Precipitation is the condensation of atmospheric moisture from water vapour to a liquid (rain) or solid (hail or snow) state, whereupon it falls towards the Earth’s surface under gravity (UNESCO 2009). Precipitation does not always reach the surface of the earth before it evaporates, but when it does, it is either absorbed into the soil where it becomes soil water or groundwater, or it forms runoff and drains into streams, rivers or other water bodies. Most southern African countries experience precipitation only as rain.

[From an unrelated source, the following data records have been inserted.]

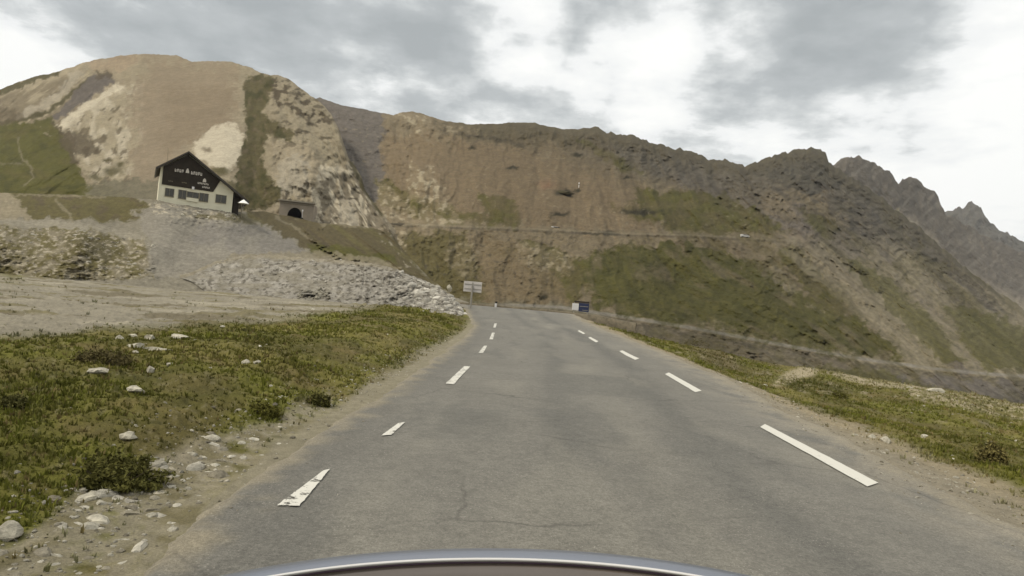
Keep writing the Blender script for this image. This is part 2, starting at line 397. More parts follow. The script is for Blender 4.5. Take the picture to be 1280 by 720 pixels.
    P.mix(A(.135,.112,.078), mt*sst(2,8,td)*.8); P.mix(A(.07,.058,.038), mt*sst(2,4,td)*(1-sst(7,14,td))*sst(-.3,.2,fbm(u/10,v/4,83,4))*.75)
    P.mix(A(.105,.09,.05), mt*sst(2,8,td)*sst(-.1,.4,fbm(u/24,v/14,81,4))*.7)
    P.mix(A(.195,.175,.14), mt*(1-sst(1.0,2.8,np.abs(td)))*.9)
    P.mix(A(.06,.052,.03), mt*np.exp(-((td+6)/2.)**2)*sst(-.2,.3,fbm(u/12,2.,9.,3))*.5)
    P.mix(SAND*.9, mt*np.exp(-((td+5)/3.)**2)*sst(.1,.4,fbm(u/9,7.,3.,3))*.5)
    P.mix(GREEN*1.0, mt*rmask(uw, vw, [(1010,455),(1100,462),(1200,490),(1290,512),(1290,540),(1000,500)], 6)*.7)
    P.mix(LILAC, mt*rmask(uw, vw, [(1120,470),(1300,478),(1300,510),(1200,494)], 6)*.8)
    P.mix(OLIVE*.75, sst(-.05,.35,fbm(flowq(u,v)/30,v/45,411,5,.62))*sst(760,900,u)*sst(225,300,v)*.5*(1-g1))
    P.mix(A(.074,.067,.018), g1*.6); P.mix(TAN*.85, g1*sst(.12,.4,fbm(flowq(u,v)/26,v/60,616,4))*.55)
    P.mix(SAND*.9, rmask(uw, vw, [(985,300),(1030,306),(1115,378),(1190,462),(1148,458),(1110,415),(1055,360),(1005,322)], 7)*.6)
    P.mix(A(.078,.070,.022), rmask(uw, vw, [(1185,385),(1240,392),(1300,415),(1340,470),(1225,460),(1200,425)], 9)*.8); P.mix(A(.078,.070,.022), rmask(uw, vw, [(1052,325),(1090,336),(1130,366),(1172,408),(1205,456),(1178,452),(1135,410),(1096,370)], 5)*.75); P.mix(A(.05,.047,.012), g1*sst(.0,.4,fbm(u/34,v/24,606,4))*.6)
    P.mul(1+(.16+.10*calm_(u,v,d))*fbm(u/7,v/5,303,5,.68)); P.mul(1+.34*fbm((flowq(u,v)+4*fbm(u/14,v/14,77,3))/7,v/90,313,4,.6)*sst(640,800,u)*sst(20,60,d))
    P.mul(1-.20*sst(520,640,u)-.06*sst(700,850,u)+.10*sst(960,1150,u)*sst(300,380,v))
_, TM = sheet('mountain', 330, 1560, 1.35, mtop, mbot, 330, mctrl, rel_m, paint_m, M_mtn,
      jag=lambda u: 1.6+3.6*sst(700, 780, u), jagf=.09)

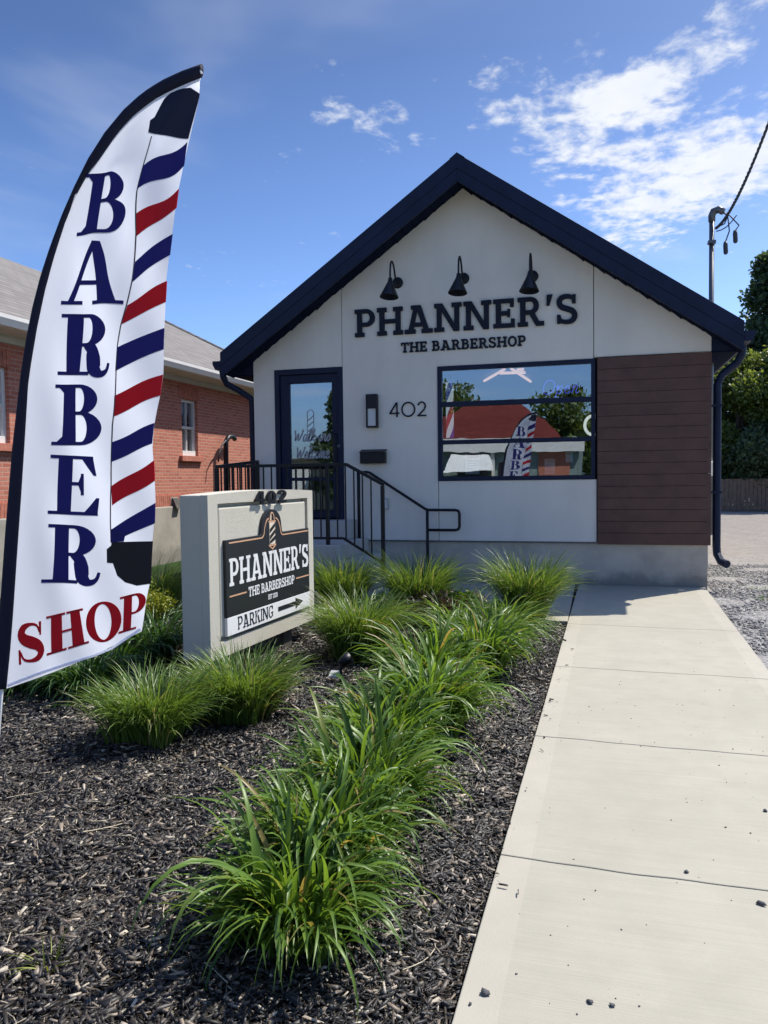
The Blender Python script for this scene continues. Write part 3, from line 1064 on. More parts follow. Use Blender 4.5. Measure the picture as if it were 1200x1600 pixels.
def slab_piece(y0, y1, x00, x10, x01, x11, parent, sk0, sk1, margin=0.13, name='slab'):
    """one slab; x00/x10 = left/right edge at y0, x01/x11 at y1; trowelled margins left and right, broomed middle"""
    m = MB()
    g = 0.0032
    n_in = 20
    def cols(a, b):
        if margin <= 0:
            return [a + (b - a) * i / n_in for i in range(n_in + 1)]
        return [a] + [a + margin + (b - a - 2 * margin) * i / n_in for i in range(n_in + 1)] + [b]
    c0, c1 = cols(x00, x10), cols(x01, x11)
    wob = lambda x, y: 0.005 * math.sin(x * 7 + y * 3.3) + 0.003 * math.sin(x * 19 + y)
    e0 = [(x, y0 + sk0 * (x - 0.2) + g + (wob(x, y0) if sk0 else 0)) for x in c0]
    e1 = [(x, y1 + sk1 * (x - 0.2) - g + (wob(x, y1) if sk1 else 0)) for x in c1]
    nn = len(c0)
    zt = lambda y: float(gz(0, y))
    vs = [(x, y, zt(y)) for x, y in e0] + [(x, y, zt(y)) for x, y in e1] + [(x, y, zt(y) - 0.1) for x, y in e0] + [(x, y, zt(y) - 0.1) for x, y in e1]
    m.add(vs, [])
    for i in range(nn - 1):
        m.cur = 1 if margin > 0 and i in (0, nn - 2) else 0
        m.f += [(i, i + 1, nn + i + 1, nn + i), (i, 2 * nn + i, 2 * nn + i + 1, i + 1), (nn + i, nn + i + 1, 3 * nn + i + 1, 3 * nn + i)]
        m.m += [m.cur] * 3
    m.f += [(0, nn, 3 * nn, 2 * nn), (nn - 1, 2 * nn + nn - 1, 3 * nn + nn - 1, nn + nn - 1)]
    m.m += [1 if margin > 0 else 0] * 2
    return m.build(name, [M['concrete'], M['smooth_concrete']], parent, bevel=0.005)


for y0, y1 in zip(rows[:-1], rows[1:]):
    slab_piece(y0, y1, walk_left(y0), walk_right(y0), walk_left(y1), walk_right(y1), wk, skew, 0 if y1 > -0.1 else skew)

fp = tag(MB().add([(-2.6, -2.45, -0.16), (0.2, -2.45, -0.16), (0.2, 0.0, -0.11), (-2.6, 0.0, -0.11)], [(0, 1, 2, 3)]).build('front_path', M['soil']), kind='structure')
for xa, xb in ((-2.60, -1.185), (-1.178, 0.188)):
    slab_piece(-2.46, -0.012, xa, xb, xa, xb, fp, 0, 0, 0)

# public sidewalk, kerb and road behind the camera
def flat(name, x0, x1, y0, y1, z, th, mat):
    return tag(MB().box(x0, x1, y0, y1, z - th, z).build(name, mat), kind='structure')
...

Evapotranspiration is the combined process of evaporation and transpiration:
Evaporation refers to the loss of water from the surface of the earth, streams, rivers and water bodies and from soil and plant surfaces. Liquid water changes into vapour, driven by both sunlight and aerodynamic effects such as wind and varying humidity (Jones 1997). Factors that govern evaporation are energy supply, vapour transport and supply of moisture at the evaporative surface (soil moisture level). The first two affect evaporation from open water bodies, such as reservoirs, lakes or river surfaces. All three factors affect the amount of evapotranspiration from moist soil.
Transpiration is similar to evaporation. It is the process where water contained in liquid form in plants is converted to vapor and released to the atmosphere via a plants stomata and lenticels.
The amount of evapotranspiration occurring in an area is determined by meteorological factors such as wind, air humidity, solar energy, latitude, lapse rate, etc. There are several methods for calculating evapotranspiration; however, the Penman-Monteith Method is widely used and recommended by the United Nations Food and Agriculture Organisation (FAO 1993).